Bragt på epicenternetwork.eu d. 7. januar 2026
Skrevet af Line Andersen
EU climate policy has expanded into a complex system of overlapping instruments, sector-specific targets, and national obligations that raise costs without delivering additional emissions reductions. This paper argues that the growing regulatory layering undermines both cost-effectiveness and European competitiveness, while offering little environmental benefit under a binding emissions cap.
Drawing on established economic principles, it shows that uniform pricing of greenhouse gas emissions remains the most efficient way to achieve climate targets. The EU Emissions Trading System (ETS), particularly once ETS2 is implemented, already provides a strong foundation for such an approach.
However, parallel regulations such as the Effort Sharing Regulation and sector-specific measures, including bans, quotas, and efficiency mandates, create costly double regulation and distort abatement decisions.
The paper recommends merging ETS and ETS2 into a single, economy-wide system covering all sectors, including agriculture, and abolishing overlapping national targets and sector-specific climate rules.

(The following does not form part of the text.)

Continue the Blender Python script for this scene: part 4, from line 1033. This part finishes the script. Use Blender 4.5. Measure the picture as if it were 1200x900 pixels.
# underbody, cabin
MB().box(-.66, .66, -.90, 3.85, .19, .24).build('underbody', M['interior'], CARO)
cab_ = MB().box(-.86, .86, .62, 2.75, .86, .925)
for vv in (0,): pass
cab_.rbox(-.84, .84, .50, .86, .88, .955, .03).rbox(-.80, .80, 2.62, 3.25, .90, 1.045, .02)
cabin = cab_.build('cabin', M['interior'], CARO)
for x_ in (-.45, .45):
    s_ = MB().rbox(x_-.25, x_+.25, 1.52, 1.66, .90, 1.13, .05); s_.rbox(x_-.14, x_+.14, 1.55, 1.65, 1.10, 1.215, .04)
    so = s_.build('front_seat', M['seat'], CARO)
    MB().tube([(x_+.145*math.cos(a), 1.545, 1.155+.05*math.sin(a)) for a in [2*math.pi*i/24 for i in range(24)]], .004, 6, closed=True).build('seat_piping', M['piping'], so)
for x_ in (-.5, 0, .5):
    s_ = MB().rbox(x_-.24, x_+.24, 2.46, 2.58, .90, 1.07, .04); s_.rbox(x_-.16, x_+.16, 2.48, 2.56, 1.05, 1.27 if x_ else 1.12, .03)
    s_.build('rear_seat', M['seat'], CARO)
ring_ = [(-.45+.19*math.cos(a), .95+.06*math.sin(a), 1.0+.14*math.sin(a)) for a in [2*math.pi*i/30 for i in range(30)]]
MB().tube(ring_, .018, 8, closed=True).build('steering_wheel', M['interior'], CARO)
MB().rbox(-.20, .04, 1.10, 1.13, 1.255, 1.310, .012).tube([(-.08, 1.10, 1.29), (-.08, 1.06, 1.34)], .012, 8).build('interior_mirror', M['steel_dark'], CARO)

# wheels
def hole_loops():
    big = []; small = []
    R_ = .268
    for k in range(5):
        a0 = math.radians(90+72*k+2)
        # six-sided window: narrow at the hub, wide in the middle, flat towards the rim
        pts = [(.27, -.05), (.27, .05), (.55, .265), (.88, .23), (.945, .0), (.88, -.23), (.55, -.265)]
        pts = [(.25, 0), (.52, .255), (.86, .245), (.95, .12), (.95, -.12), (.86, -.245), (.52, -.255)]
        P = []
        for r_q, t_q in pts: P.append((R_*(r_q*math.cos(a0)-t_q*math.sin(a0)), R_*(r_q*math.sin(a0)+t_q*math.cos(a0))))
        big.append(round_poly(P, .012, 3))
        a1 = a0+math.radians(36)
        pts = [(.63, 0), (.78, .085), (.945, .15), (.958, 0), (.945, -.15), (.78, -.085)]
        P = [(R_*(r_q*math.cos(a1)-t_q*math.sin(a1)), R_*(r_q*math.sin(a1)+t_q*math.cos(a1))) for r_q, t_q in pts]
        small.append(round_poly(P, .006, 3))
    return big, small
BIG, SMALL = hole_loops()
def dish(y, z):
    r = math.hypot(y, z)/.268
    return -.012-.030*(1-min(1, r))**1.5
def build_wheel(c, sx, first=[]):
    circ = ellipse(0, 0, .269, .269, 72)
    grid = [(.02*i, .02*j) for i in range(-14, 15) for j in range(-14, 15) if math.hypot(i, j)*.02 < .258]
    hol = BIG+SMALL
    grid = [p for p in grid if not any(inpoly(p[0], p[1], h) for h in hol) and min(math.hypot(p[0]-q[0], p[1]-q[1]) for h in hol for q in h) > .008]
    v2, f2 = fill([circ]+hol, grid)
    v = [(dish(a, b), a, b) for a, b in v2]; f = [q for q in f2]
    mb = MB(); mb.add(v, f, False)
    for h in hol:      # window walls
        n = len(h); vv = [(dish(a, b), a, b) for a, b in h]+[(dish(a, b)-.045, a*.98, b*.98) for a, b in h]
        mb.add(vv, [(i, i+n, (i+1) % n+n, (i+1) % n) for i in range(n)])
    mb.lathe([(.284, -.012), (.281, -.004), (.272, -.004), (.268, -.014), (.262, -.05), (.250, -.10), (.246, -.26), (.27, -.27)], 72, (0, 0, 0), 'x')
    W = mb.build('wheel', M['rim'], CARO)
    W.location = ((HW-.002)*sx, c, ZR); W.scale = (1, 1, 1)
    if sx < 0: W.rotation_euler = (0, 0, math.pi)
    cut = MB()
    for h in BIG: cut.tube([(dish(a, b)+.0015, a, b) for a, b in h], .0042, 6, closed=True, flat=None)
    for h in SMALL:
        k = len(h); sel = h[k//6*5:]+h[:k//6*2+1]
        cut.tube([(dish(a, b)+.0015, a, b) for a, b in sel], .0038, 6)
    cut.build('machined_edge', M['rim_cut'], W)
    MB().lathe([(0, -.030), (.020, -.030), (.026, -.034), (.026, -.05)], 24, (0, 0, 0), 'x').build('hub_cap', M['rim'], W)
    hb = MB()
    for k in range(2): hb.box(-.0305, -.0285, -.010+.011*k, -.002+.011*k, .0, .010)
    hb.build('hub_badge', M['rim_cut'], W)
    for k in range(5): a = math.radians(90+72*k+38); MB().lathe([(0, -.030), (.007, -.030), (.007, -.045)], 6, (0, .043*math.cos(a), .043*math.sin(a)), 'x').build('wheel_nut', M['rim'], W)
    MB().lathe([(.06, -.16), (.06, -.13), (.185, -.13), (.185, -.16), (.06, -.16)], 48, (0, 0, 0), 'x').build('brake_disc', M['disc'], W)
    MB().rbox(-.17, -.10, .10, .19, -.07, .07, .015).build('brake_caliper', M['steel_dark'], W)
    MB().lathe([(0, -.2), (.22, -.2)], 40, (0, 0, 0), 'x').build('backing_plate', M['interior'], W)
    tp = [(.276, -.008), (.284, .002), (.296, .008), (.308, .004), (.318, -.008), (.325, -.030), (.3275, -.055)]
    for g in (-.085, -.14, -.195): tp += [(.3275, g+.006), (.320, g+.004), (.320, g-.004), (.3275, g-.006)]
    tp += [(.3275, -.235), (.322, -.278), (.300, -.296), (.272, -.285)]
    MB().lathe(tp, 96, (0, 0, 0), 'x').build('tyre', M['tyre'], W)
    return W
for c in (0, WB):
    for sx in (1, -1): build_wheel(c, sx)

A simplified framework centred on uniform carbon pricing would lower transition costs, improve policy coherence, and strengthen the EU’s economic resilience while remaining consistent with long-term climate objectives.
The main findings of the briefing include:
- The paper argues that EU climate policy has become overly complex and costly, undermining competitiveness without delivering additional emissions reductions. It calls for simplification centred on cost-effectiveness rather than layered regulation.

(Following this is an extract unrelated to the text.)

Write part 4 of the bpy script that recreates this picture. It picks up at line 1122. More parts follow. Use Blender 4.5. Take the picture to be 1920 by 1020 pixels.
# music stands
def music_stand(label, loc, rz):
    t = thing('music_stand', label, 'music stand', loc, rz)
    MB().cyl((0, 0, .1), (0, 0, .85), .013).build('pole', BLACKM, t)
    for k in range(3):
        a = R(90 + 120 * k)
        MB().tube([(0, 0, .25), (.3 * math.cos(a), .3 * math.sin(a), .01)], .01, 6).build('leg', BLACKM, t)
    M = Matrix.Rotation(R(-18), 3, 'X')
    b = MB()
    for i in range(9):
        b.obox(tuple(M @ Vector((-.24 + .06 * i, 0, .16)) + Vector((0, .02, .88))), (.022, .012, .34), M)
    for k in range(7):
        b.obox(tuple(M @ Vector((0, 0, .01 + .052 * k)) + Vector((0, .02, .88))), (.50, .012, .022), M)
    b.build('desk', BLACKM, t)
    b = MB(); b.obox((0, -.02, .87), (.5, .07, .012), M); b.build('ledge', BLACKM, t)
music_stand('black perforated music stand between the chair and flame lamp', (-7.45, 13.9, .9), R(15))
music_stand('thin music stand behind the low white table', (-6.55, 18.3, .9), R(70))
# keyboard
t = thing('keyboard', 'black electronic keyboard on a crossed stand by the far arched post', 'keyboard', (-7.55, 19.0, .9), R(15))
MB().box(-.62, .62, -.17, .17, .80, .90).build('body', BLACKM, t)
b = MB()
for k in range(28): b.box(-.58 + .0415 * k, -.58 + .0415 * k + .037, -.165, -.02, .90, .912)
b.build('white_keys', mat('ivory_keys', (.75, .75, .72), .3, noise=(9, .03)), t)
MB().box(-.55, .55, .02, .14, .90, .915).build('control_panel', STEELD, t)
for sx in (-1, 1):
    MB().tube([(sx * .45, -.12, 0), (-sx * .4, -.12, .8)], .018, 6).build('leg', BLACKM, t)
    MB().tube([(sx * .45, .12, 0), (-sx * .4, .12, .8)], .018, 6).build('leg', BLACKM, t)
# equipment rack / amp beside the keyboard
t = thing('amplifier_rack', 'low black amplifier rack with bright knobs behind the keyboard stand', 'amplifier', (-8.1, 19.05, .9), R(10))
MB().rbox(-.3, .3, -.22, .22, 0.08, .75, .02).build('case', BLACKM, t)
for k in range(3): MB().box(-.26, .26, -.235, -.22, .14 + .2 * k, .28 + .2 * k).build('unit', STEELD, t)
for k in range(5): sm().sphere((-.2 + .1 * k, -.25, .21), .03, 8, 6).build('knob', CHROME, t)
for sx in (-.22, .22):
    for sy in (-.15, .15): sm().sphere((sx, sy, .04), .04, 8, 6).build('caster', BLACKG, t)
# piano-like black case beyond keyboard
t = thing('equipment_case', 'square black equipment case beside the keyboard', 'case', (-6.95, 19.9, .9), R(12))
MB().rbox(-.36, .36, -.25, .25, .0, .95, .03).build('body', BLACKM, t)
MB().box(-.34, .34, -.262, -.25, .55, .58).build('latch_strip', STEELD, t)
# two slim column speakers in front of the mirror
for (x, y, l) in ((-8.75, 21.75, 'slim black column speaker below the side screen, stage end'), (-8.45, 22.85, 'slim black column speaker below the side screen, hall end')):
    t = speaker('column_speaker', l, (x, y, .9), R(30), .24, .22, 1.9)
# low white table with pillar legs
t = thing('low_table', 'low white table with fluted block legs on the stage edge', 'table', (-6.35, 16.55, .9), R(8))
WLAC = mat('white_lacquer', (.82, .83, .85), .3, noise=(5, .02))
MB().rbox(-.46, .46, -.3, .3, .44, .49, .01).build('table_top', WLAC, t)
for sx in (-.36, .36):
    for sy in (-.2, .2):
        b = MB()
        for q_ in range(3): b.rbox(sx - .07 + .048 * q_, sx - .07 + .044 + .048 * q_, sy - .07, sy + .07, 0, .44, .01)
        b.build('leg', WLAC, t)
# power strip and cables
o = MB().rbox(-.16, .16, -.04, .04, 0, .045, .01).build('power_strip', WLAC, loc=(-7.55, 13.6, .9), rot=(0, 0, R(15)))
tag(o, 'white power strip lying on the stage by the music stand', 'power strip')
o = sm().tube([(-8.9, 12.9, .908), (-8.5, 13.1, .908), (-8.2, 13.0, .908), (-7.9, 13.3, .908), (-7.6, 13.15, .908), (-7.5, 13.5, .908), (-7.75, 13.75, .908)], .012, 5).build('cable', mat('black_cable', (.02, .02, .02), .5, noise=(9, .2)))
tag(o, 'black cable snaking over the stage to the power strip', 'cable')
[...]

- Its core finding is that a single, comprehensive emissions pricing system is the most efficient way to reduce greenhouse gas emissions. Uniform carbon pricing ensures that emissions are cut where it is cheapest to do so across the economy.

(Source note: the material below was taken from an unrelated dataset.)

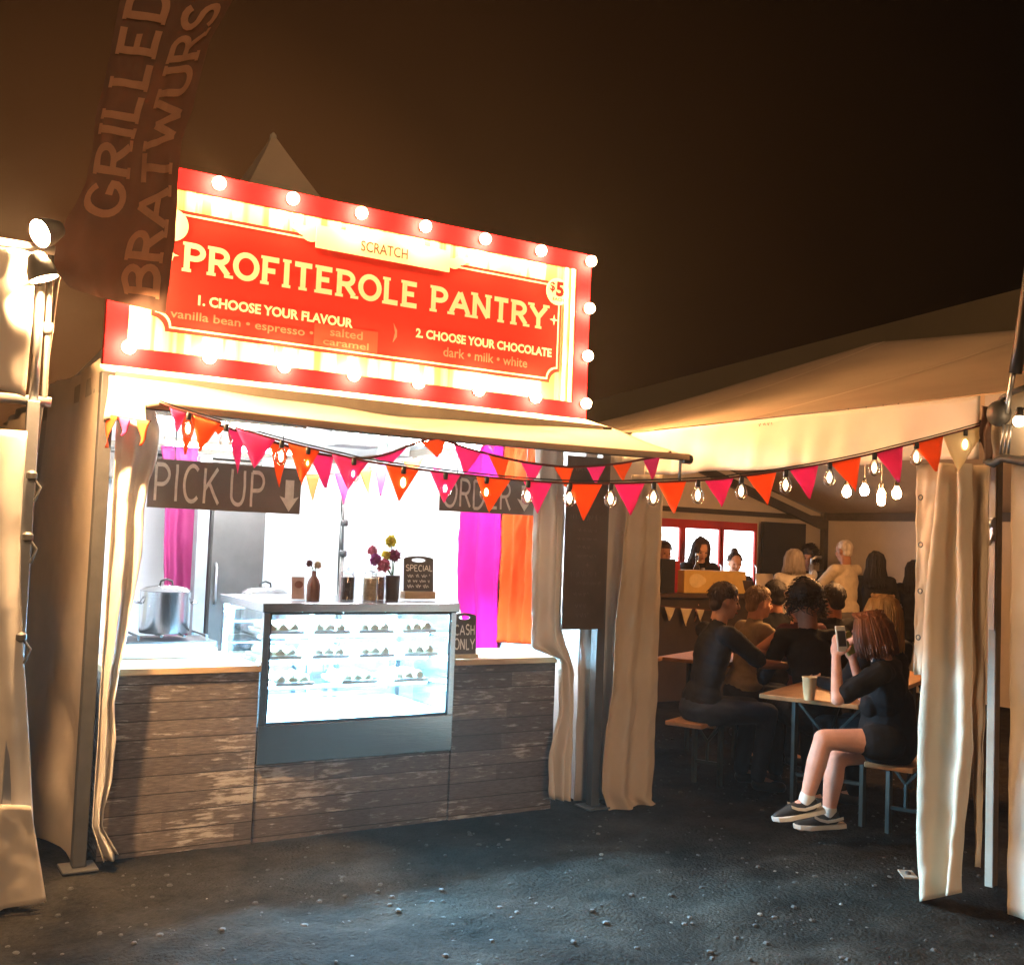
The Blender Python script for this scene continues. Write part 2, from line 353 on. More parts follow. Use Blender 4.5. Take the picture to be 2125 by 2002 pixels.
# glyph: (width, strokes, serif points); height 1
GL = {
 'A': (.74, [[(0, 0), (.37, 1)], [(.37, 1), (.74, 0)], [(.14, .34), (.60, .34)]], [(0, 0), (.74, 0)]),
 'B': (.62, [[(.06, 0), (.06, 1)], [(.06, 1)] + _arc(.32, .77, .24, .23, 90, -90) + [(.06, .54)], [(.06, .54)] + _arc(.34, .27, .27, .27, 90, -90) + [(.06, 0)]], [(.06, 0), (.06, 1)]),
 'C': (.66, [_arc(.36, .5, .34, .5, 48, 312, 18)], []),
 'D': (.68, [[(.06, 0), (.06, 1)], [(.06, 1)] + _arc(.26, .5, .40, .5, 90, -90, 14) + [(.06, 0)]], [(.06, 0), (.06, 1)]),
 'E': (.56, [[(.06, 0), (.06, 1)], [(.06, 1), (.54, 1)], [(.06, .52), (.44, .52)], [(.06, 0), (.56, 0)]], [(.06, 0), (.06, 1)]),
 'F': (.54, [[(.06, 0), (.06, 1)], [(.06, 1), (.54, 1)], [(.06, .50), (.42, .50)]], [(.06, 0), (.06, 1)]),
 'G': (.70, [_arc(.37, .5, .35, .5, 48, 330, 18) + [(.68, .44), (.44, .44)]], []),
 'H': (.66, [[(.06, 0), (.06, 1)], [(.60, 0), (.60, 1)], [(.06, .52), (.60, .52)]], [(.06, 0), (.06, 1), (.6, 0), (.6, 1)]),
 'I': (.16, [[(.08, 0), (.08, 1)]], [(.08, 0), (.08, 1)]),
 'K': (.64, [[(.06, 0), (.06, 1)], [(.58, 1), (.08, .42)], [(.24, .58), (.64, 0)]], [(.06, 0), (.06, 1)]),
 'L': (.52, [[(.06, 0), (.06, 1)], [(.06, 0), (.52, 0)]], [(.06, 0), (.06, 1)]),
 'N': (.70, [[(.06, 0), (.06, 1)], [(.06, 1), (.64, 0)], [(.64, 0), (.64, 1)]], [(.06, 0), (.64, 1), (.03, 1)]),
 'O': (.76, [_arc(.38, .5, .36, .5, 0, 360, 24)], []),
 'P': (.60, [[(.06, 0), (.06, 1)], [(.06, 1)] + _arc(.30, .73, .27, .27, 90, -90) + [(.06, .46)]], [(.06, 0), (.06, 1)]),
 'R': (.64, [[(.06, 0), (.06, 1)], [(.06, 1)] + _arc(.30, .74, .26, .26, 90, -90) + [(.06, .48)], [(.30, .48), (.62, 0)]], [(.06, 0), (.06, 1), (.64, 0)]),
 'S': (.58, [_arc(.30, .75, .25, .25, 30, 270, 10) + _arc(.29, .25, .27, .25, 90, -150, 10)], []),
 'T': (.62, [[(.31, 0), (.31, 1)], [(.0, 1), (.62, 1)]], [(.31, 0)]),
 'U': (.66, [[(.06, 1), (.06, .30)] + _arc(.33, .30, .27, .30, 180, 360) + [(.60, .30), (.60, 1)]], [(.06, 1), (.6, 1)]),
 'W': (1.0, [[(0, 1), (.26, 0)], [(.26, 0), (.5, .85)], [(.5, .85), (.74, 0)], [(.74, 0), (1, 1)]], [(0, 1), (1, 1)]),
 'Y': (.70, [[(0, 1), (.35, .46)], [(.70, 1), (.35, .46)], [(.35, .46), (.35, 0)]], [(0, 1), (.70, 1), (.35, 0)]),
}
def strokes_text(text, th=.13, serif=0.0, gap=.16, space=.34, jitter=0.0):
    """thick-stroke lettering: list of (quad strips) in a frame of height 1; returns verts (x, y, layer) and faces, width"""
    V = []; F = []; x = 0.0; layer = 0
    def ribbon(pl, w):
        nonlocal layer
        n0 = len(V); m = len(pl); closed = (abs(pl[0][0] - pl[-1][0]) + abs(pl[0][1] - pl[-1][1])) < 1e-4
        for i, p in enumerate(pl):
            a = pl[i - 1] if i else (pl[-2] if closed else p); b = pl[i + 1] if i < m - 1 else (pl[1] if closed else p)
            dx, dy = b[0] - a[0], b[1] - a[1]; L = math.hypot(dx, dy) or 1
            nx, ny = -dy / L * w / 2, dx / L * w / 2
            V.append((p[0] + nx, p[1] + ny, layer)); V.append((p[0] - nx, p[1] - ny, layer))
        for i in range(m - 1):
            F.append((n0 + 2 * i, n0 + 2 * i + 1, n0 + 2 * i + 3, n0 + 2 * i + 2))
        layer += 1
    for ch in text:
        if ch == ' ': x += space; continue
        w, st, se = GL[ch]
        jx = random.uniform(-1, 1) * jitter; jy = random.uniform(-1, 1) * jitter
        for s in st:
            pl = []
            for i in range(len(s)):
                if i and math.hypot(s[i][0] - s[i - 1][0], s[i][1] - s[i - 1][1]) > .2:
                    for k in range(1, 5): pl.append((s[i - 1][0] + (s[i][0] - s[i - 1][0]) * k / 5, s[i - 1][1] + (s[i][1] - s[i - 1][1]) * k / 5))
                pl.append(s[i])
            if jitter: pl = [(a + jitter * noise.noise(Vector((a * 2 + x * 3, b * 2, 1))), b + jitter * noise.noise(Vector((a * 2 + x * 3, b * 2, 5)))) for a, b in pl]
            # strokes stay inside the letter height
            ribbon([(x + jx + a, th / 2 + jy + b * (1 - th)) for a, b in pl], th)
        if serif:
            for a, b in se:
                yy = th / 2 + b * (1 - th); yy = yy - th * .22 if b < .5 else yy + th * .22
                ribbon([(x + a - serif, yy), (x + a, yy), (x + a + serif, yy)], th * .56)
        x += w + gap
    return V, F, x - gap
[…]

- The EU Emissions Trading System (ETS) already provides a strong foundation for cost effective climate policy, especially once ETS2 is implemented. However, overlapping rules such as the Effort Sharing Regulation (ESR) create double regulation that raises costs without lowering total emissions.
- Sector-specific targets and bans, including those on internal combustion engines, renewable energy quotas, and energy efficiency mandates, are shown to undermine cost-effectiveness. Under a binding ETS cap, these measures shift emissions rather than reduce them, while increasing the cost of the transition.
- The paper recommends merging ETS and ETS2 into a single system and extending coverage to all sectors, including agriculture. This would ensure a uniform carbon price across the entire EU economy.
- It further recommends abolishing overlapping member state obligations under the ESR and scrapping sector-specific climate regulations altogether. Removing these would simplify policy, lower costs, and improve EU competitiveness.